Break the Grip of the Rip This Rip Current Awareness Week

May 30, 2014

 

The Florida Department of Environmental Protection recognizes June 1 through 7 as Rip Current Awareness Week. Rip current safety is important throughout the year, but Rip Current Awareness Week provides an opportunity to bring special attention to beach safety.

Rip currents are powerful currents of water moving away from shore. When strong winds blow toward the shore, waves are formed that move large amounts of water toward the shore. One common way that rip currents form is when water becomes trapped behind sand bars. Sand bars lie parallel and close to the shore. At some point, the pressure of the water against the sand bar may cut a narrow channel through it. The channel is usually no more than 20 yards wide and water rushes back out to sea through it. That rapidly moving water is called a rip current.

Visitors to Florida’s beaches are often inexperienced swimmers or nonswimmers who are not familiar with rip currents. Rip currents are strong and may even pull the strongest swimmers out to sea.
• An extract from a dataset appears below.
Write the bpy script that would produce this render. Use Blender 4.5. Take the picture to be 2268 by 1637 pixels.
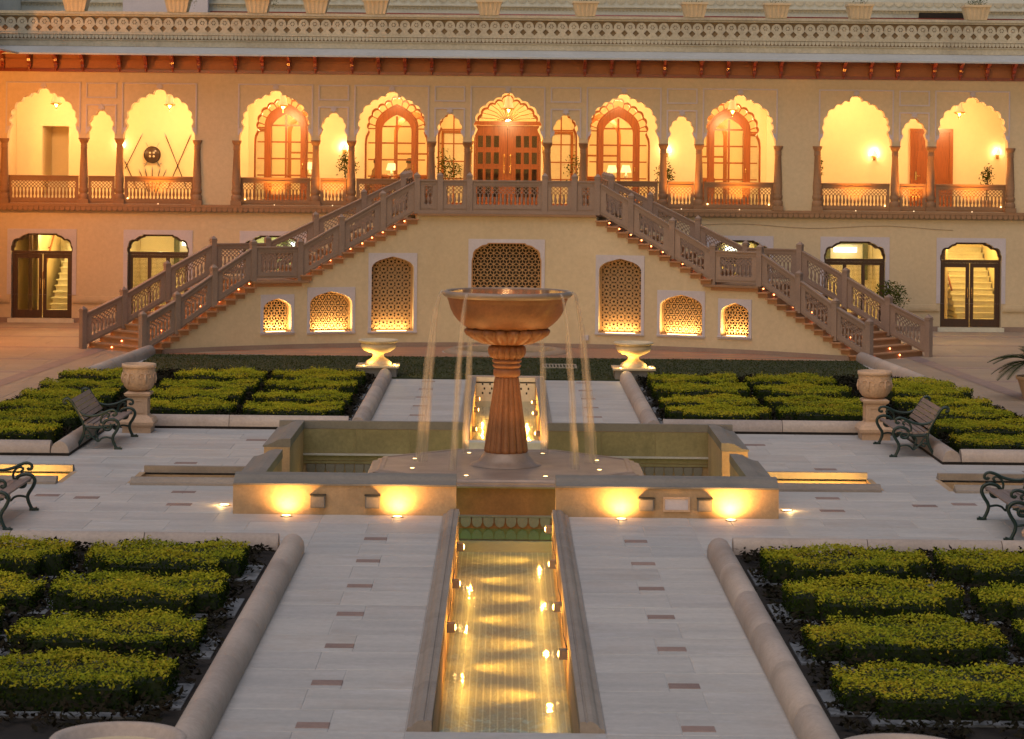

Children and the elderly are especially vulnerable as are those who cannot swim, are poor swimmers or are unfamiliar with swimming in the ocean.
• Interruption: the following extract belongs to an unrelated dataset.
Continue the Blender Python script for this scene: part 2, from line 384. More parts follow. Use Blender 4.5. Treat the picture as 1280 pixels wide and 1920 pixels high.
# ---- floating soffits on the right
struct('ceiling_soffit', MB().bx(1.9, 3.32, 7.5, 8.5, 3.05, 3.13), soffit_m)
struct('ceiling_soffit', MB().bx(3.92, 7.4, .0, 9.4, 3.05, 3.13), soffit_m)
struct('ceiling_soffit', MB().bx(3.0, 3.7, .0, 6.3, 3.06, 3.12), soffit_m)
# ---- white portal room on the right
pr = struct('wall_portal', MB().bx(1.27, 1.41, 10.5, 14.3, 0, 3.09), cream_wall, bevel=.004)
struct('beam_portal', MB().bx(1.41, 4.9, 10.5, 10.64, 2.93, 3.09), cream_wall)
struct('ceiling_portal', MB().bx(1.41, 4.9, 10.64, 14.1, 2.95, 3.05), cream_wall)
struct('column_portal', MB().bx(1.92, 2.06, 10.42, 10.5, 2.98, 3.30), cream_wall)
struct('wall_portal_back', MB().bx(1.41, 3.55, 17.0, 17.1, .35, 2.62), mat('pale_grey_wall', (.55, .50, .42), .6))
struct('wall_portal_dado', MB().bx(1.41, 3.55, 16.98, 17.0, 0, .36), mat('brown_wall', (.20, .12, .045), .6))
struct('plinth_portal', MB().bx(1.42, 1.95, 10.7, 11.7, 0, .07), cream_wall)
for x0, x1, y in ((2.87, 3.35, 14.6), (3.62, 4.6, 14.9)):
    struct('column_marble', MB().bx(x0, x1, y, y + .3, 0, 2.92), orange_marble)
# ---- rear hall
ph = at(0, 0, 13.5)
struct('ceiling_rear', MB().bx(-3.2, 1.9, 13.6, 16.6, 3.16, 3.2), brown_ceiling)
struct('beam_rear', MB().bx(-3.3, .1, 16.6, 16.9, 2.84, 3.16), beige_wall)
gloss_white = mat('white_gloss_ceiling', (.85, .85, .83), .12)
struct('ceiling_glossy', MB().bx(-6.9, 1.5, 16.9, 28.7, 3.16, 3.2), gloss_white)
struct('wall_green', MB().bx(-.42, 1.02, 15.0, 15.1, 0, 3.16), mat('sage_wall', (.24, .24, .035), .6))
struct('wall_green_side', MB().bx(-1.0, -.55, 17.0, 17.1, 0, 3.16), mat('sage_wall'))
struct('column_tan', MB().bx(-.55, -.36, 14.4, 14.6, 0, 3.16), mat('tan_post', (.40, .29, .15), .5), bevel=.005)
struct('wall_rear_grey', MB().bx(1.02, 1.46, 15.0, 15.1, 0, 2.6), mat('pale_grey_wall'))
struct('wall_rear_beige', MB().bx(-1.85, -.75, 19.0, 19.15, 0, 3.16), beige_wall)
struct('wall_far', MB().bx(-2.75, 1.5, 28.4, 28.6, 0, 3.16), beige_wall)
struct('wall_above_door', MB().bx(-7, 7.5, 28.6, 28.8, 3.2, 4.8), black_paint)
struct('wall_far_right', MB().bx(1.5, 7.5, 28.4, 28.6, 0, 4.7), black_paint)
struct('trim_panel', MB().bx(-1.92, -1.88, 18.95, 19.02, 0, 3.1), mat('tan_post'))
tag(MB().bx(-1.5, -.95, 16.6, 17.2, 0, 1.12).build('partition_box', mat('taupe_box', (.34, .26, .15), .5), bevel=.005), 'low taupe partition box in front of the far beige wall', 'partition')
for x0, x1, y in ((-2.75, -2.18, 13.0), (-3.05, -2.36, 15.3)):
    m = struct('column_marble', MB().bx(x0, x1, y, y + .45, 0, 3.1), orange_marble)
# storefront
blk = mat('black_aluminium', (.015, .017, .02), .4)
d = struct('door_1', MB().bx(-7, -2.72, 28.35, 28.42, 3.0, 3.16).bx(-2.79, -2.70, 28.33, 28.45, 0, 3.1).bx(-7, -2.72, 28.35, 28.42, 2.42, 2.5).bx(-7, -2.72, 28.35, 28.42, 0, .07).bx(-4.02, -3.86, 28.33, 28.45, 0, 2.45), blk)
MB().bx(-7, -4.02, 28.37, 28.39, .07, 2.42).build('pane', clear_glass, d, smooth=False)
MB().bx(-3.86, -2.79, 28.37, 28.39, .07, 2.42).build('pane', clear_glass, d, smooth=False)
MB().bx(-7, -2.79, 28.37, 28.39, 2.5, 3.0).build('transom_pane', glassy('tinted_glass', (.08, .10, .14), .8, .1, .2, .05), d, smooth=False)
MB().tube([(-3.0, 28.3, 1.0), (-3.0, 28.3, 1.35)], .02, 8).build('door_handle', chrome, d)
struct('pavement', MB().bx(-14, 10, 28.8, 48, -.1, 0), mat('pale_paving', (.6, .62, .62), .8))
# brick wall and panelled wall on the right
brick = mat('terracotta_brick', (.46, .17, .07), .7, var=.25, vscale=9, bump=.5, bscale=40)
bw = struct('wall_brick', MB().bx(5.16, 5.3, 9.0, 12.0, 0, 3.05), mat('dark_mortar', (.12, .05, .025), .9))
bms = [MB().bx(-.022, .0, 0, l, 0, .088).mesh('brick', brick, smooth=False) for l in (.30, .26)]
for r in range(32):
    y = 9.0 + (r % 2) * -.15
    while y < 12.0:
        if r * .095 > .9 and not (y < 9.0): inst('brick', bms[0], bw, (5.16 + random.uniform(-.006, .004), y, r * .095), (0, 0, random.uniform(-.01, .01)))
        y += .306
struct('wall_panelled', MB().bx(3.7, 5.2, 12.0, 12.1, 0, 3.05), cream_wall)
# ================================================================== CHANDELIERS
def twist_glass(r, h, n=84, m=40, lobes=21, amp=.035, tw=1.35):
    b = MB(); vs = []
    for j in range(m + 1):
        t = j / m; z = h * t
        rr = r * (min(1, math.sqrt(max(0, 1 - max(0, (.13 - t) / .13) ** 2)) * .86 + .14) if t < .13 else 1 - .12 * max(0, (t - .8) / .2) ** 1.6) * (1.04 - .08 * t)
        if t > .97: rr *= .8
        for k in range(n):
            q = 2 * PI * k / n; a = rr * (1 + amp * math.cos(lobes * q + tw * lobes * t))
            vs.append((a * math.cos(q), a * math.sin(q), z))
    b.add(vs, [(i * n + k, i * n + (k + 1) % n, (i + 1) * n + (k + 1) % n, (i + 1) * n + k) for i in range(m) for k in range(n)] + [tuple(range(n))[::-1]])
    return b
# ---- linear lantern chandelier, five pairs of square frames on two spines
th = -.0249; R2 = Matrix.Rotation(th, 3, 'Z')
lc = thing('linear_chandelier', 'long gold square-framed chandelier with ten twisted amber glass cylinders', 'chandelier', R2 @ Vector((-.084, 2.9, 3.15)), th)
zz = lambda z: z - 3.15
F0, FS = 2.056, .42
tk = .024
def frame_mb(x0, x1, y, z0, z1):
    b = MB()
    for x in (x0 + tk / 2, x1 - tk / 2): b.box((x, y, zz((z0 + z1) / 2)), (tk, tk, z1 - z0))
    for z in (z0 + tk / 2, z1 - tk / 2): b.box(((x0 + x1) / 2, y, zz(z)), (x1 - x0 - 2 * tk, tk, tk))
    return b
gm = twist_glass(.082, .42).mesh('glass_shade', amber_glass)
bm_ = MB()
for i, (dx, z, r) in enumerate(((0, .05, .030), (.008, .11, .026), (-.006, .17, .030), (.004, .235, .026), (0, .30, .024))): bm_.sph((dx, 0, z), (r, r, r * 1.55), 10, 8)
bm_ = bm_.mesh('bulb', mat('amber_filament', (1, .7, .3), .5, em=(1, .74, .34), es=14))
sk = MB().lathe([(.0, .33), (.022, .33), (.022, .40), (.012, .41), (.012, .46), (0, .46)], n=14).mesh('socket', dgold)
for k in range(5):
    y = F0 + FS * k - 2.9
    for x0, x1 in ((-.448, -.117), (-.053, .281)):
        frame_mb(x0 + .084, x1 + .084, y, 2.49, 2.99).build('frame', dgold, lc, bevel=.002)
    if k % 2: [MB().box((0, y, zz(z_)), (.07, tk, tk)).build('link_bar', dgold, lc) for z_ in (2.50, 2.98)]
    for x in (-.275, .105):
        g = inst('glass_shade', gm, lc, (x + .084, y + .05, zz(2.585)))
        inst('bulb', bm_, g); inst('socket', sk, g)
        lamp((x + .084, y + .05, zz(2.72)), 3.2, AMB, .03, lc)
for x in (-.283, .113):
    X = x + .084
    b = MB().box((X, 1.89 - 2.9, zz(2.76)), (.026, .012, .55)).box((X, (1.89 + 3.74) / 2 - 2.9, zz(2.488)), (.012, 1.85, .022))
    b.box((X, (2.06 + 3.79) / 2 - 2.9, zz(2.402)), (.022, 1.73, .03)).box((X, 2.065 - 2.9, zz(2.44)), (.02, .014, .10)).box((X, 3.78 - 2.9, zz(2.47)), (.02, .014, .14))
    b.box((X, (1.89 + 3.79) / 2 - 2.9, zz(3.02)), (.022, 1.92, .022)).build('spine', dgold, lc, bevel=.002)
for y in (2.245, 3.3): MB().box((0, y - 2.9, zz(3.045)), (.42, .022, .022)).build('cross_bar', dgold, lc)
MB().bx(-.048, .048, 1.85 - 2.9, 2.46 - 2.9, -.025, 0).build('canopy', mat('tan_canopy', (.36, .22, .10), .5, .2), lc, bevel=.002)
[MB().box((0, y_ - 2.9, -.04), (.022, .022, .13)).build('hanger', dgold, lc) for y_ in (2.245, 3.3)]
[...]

While warning flags are not required on public beaches, consistent use of flag colors where flags are present is mandated by state law and is intended to promote safer beachgoing. Red is indicative of high hazard conditions; yellow means medium hazards are present; green indicates low hazard conditions; and purple warn of the presence of dangerous marine life. Rip currents are an example of one type of hazard red flags may signal.

Signs of a rip current include:

  • A channel of churning, choppy water;
  • An area having a notable difference in water color;
  • A line of foam, seaweed or debris moving steadily seaward; or
  • A break in the incoming wave pattern.

You can review additional safety tips and check surf zone forecasts at NOAA’s National Weather Service website. While at the beach, remember conditions can change rapidly, so observe the water conditions and stay safe.

Remember, if you are caught in a rip current:

  • Stay calm;
  • Do not swim against the current;
  • Stay afloat! Swim along the shore until you feel the current relax;
  • When free of the current, swim at an angle away from it toward the beach; and
  • Call or wave for help if you need assistance.